Tuesday, 5 August 2014

The greatest compliment for a motherless daughter to receive

Last night my husband gave me the greatest compliment. Our daughter is still away and it is the longest she has ever been away from us so I have been doing little things to let her know that she is loved and missed in our home. I have been sending her letters, postcards and little care packages so she will know we are thinking of her. Particularly because in the first week, we were not allowed to contact her because the camp prefers to let the children get used to their routines. The camp also says the first week is the hardest week for the children because they are away from home and have to establish themselves in their new environment.
So the first week was particularly difficult for me as a mother because I had no way of knowing whether my daughter was okay. Although I was somewhat comforted by my instinct, my gut telling me because she was in an environment she had chosen as well as loves, I felt she was doing well. Even still I needed to feel I was doing something to contact her without hearing her voice by sending her things to open from us.
But coming back to the compliment from my husband - last night my husband asked me what the stamp was for on my desk and I told him it was for the postcards and letters I had been sending to our daughter. He looked at time for a long time in silence with a tender look on his face, then he said, “You are a really good mother.”
I can still feel the joy that coursed through my body and the tears that welled in my eyes as if he is speaking those words to me right now. For a moment I could not respond. Did not respond because I was embarrassed, elated and surprised at the same time to hear him speak those words with such sincerity. And because I was taken aback, I changed the subject until I was ready to come back to his compliment.
A few minutes passed and then I said, “Thank you for saying I am a good mother.” And still needing more to process what he had said, I then asked, “Do you really think I am a good mother?”
To which he responded with all sincerity, “Yes, you are a very good mother. I wish I had a mother like you.”
I was completely blown away then. To hear my husband say, I wish I had a mother like you is a huge compliment because my husband calls his mother every single Sunday and they chat for hours. A relationship I wish I could have with my mother. Considering how he feels about his mother, to hear him say he wished he had a mother like me is the greatest gift a motherless daughter like me could ever hear. It was like music to my ears.
“It’s because I didn’t have a mother from the age of 13 and I want our children to know they are loved always and thought of always just in case something happens to me,” I answered.

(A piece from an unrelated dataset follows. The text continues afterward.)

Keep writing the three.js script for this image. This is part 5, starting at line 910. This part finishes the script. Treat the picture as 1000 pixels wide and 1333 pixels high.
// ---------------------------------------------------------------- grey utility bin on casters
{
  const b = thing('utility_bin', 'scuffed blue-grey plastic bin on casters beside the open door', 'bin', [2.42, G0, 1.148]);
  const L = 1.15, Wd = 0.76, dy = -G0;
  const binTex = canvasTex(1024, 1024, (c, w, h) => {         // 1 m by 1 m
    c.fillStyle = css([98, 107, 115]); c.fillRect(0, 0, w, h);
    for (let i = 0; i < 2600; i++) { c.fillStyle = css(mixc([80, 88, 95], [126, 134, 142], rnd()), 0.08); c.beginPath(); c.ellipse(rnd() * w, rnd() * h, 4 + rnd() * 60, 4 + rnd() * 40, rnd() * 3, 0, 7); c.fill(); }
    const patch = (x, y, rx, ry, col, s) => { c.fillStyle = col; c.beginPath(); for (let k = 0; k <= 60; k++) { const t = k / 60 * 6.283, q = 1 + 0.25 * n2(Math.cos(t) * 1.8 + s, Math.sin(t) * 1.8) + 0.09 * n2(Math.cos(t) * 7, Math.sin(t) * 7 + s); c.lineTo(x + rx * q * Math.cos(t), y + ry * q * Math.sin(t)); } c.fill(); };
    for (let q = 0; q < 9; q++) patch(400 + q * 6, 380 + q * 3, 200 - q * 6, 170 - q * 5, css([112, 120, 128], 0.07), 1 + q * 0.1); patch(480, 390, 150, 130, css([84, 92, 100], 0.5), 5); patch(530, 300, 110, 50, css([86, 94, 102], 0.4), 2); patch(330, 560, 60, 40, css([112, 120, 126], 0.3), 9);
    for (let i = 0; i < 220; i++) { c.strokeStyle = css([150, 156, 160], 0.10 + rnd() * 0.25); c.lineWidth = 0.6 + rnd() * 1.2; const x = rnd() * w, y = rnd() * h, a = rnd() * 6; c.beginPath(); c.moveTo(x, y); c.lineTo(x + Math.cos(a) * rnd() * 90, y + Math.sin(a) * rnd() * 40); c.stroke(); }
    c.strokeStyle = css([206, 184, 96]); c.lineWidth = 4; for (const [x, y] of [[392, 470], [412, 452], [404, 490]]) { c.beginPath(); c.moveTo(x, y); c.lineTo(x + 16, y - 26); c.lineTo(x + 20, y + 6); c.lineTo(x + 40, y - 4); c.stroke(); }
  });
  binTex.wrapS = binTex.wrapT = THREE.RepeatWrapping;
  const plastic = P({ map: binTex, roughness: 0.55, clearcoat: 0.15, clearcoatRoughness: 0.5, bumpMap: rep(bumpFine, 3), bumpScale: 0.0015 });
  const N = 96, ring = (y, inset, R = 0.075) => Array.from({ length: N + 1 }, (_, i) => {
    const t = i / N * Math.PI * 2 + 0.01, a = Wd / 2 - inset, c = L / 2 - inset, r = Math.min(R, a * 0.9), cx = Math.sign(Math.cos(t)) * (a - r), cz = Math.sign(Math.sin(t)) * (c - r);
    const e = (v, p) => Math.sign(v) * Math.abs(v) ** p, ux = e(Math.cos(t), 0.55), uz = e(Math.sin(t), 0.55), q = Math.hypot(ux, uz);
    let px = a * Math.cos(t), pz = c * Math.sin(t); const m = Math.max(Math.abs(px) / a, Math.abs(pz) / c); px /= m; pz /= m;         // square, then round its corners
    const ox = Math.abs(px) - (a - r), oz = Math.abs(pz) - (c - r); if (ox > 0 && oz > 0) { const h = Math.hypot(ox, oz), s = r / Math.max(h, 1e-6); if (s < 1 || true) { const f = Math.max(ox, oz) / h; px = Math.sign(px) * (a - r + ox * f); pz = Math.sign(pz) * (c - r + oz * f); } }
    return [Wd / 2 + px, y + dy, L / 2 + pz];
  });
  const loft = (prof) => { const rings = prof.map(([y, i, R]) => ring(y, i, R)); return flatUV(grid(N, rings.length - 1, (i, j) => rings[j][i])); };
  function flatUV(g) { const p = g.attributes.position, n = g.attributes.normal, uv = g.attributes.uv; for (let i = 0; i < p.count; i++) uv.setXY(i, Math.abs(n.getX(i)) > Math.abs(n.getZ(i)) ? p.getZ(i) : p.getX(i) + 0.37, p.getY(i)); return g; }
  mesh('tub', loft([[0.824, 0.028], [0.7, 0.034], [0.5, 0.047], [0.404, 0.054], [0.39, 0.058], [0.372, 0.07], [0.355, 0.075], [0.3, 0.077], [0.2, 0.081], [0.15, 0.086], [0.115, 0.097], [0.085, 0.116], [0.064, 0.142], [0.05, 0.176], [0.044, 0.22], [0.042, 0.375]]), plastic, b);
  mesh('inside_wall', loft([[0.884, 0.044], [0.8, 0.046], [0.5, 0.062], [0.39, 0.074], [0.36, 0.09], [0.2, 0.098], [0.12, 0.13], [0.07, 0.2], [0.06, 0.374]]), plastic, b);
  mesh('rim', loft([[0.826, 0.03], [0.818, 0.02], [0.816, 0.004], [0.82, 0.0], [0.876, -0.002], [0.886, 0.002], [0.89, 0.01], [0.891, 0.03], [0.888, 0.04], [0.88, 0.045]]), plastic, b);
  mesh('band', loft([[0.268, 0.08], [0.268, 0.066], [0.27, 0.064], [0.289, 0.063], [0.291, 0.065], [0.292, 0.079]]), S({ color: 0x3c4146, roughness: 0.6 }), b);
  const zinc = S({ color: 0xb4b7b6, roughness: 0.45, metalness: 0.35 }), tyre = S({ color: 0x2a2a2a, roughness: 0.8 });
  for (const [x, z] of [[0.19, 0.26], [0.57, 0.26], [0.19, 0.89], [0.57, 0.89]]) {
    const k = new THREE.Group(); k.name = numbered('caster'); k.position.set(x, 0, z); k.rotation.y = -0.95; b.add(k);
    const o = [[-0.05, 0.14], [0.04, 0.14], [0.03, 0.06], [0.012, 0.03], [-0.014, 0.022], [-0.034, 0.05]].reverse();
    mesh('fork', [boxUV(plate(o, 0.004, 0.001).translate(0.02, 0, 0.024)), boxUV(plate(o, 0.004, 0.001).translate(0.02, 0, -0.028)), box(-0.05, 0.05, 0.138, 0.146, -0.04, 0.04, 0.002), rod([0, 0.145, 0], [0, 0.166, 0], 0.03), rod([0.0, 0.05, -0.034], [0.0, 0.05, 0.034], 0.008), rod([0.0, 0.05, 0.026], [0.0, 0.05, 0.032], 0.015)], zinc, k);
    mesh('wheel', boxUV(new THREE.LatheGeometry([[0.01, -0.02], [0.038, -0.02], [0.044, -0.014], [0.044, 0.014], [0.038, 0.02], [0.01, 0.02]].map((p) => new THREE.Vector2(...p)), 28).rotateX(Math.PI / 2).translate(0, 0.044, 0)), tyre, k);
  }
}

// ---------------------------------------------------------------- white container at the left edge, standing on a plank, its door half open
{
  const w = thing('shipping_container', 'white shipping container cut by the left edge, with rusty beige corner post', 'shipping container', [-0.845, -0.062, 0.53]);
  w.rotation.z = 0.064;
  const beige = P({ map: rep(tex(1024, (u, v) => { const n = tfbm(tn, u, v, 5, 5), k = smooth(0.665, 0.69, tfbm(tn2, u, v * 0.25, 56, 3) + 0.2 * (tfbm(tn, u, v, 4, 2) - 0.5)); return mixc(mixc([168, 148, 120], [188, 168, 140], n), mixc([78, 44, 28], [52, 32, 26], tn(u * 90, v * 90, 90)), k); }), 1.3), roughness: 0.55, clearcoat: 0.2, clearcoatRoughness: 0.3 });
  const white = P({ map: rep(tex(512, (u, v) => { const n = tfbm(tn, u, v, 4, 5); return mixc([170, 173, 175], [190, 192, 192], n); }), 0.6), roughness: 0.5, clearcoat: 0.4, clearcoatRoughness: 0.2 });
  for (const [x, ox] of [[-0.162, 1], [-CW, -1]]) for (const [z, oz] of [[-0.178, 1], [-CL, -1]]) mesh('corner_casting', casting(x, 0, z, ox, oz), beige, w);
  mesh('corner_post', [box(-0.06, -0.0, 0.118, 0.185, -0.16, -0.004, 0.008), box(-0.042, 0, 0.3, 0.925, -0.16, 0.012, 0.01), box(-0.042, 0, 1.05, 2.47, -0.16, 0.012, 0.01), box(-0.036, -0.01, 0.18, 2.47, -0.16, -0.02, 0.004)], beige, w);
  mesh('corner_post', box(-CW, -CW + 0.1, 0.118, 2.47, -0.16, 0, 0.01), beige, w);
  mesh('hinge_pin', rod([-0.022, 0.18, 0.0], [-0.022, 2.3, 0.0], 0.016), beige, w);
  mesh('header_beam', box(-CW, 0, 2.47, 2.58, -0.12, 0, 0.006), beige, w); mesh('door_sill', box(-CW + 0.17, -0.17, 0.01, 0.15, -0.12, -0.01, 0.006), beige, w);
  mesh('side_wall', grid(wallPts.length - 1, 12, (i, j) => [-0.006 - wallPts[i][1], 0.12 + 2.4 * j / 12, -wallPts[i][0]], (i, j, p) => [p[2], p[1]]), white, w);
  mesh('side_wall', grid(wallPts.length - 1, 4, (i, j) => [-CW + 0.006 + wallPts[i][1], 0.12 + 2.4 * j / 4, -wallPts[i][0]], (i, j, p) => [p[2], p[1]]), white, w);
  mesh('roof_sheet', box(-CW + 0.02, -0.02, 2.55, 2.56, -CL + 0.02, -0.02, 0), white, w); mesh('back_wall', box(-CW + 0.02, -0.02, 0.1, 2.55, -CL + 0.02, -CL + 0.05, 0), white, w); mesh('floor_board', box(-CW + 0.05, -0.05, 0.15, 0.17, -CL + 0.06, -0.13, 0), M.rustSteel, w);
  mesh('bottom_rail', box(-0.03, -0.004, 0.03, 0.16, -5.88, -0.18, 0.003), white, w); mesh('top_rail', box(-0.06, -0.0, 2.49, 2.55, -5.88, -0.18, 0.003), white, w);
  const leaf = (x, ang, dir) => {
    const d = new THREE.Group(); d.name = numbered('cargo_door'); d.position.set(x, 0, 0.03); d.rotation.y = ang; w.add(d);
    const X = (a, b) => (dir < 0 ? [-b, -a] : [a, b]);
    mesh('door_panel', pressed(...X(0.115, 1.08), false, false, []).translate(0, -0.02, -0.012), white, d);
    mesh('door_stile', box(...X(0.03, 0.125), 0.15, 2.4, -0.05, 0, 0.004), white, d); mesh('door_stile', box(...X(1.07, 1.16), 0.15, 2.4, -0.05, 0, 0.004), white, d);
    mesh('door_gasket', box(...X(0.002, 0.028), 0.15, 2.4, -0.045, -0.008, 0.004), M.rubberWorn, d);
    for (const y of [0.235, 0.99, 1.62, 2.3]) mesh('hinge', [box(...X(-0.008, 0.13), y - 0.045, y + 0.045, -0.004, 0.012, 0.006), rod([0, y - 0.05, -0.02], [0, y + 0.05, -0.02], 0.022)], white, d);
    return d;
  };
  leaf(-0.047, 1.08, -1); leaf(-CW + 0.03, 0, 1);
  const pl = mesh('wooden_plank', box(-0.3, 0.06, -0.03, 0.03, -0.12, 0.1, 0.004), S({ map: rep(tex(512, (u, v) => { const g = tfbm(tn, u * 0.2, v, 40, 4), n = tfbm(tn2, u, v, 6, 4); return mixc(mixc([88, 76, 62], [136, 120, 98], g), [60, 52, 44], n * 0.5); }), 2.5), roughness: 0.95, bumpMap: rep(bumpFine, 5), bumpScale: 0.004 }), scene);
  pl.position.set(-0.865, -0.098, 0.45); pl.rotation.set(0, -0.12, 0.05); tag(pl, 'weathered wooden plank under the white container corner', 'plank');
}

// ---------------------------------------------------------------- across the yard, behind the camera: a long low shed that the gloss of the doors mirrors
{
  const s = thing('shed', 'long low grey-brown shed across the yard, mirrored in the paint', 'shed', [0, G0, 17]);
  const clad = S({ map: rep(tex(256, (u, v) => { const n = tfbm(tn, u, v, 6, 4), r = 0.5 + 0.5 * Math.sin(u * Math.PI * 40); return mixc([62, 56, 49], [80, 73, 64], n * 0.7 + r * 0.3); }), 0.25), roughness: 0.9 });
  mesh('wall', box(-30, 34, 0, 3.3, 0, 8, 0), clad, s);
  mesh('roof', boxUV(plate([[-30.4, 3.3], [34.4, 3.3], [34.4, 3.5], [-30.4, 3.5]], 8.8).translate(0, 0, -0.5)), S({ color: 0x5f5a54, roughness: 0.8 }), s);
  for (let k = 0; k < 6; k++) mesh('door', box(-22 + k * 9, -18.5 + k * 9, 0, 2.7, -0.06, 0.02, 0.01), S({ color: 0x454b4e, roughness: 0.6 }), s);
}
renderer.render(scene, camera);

Tears stinging at my eyes.
As I thought about our conversation, I realised each one of us is living out the childhood hurts and pains we experienced as children when we become adults. Even more so when we become parents. I know it is true for me. Because I went so many years without any real parental support – no one to show up at parent meetings. No one to send me gifts of any kind when I achieved anything or when I was lonely or sad. So I have been making up for the feelings of neglect I felt by not letting my children ever experience those feelings.
I also know that life can change in an instant and I want them to know to not take showing their love and appreciation for granted. To express it as much as they can by me expressing it to them.  And I see it it in them by the way they express their love back to us and to each other.
When we had the opportunity to speak to our daughter for the first time on Sunday night, she told me she loved me then she wanted to speak to her big brother to hear his voice and to tell him she loved him. Then her papa. When I think of the warmth we share as a family unit, I am glad I chose to become a mother even though I was terrified that I would leave them too early as my mother left me when she died. But now even if something was to happen to me tomorrow, I would feel comfort in my heart to know I loved my children as much as I could and even more than I ever thought I could love anyone.
There is no greater love than a mother’s love and I know this expression to be so true now that I am a mother. So grateful to my husband for recognizing and speaking out loud that he thinks I am a good mother because that is the greatest compliment this motherless daughter could ever receive.



This is a photo of the last time I saw my daughter's face over a week ago now. Missing her beautiful face and smile.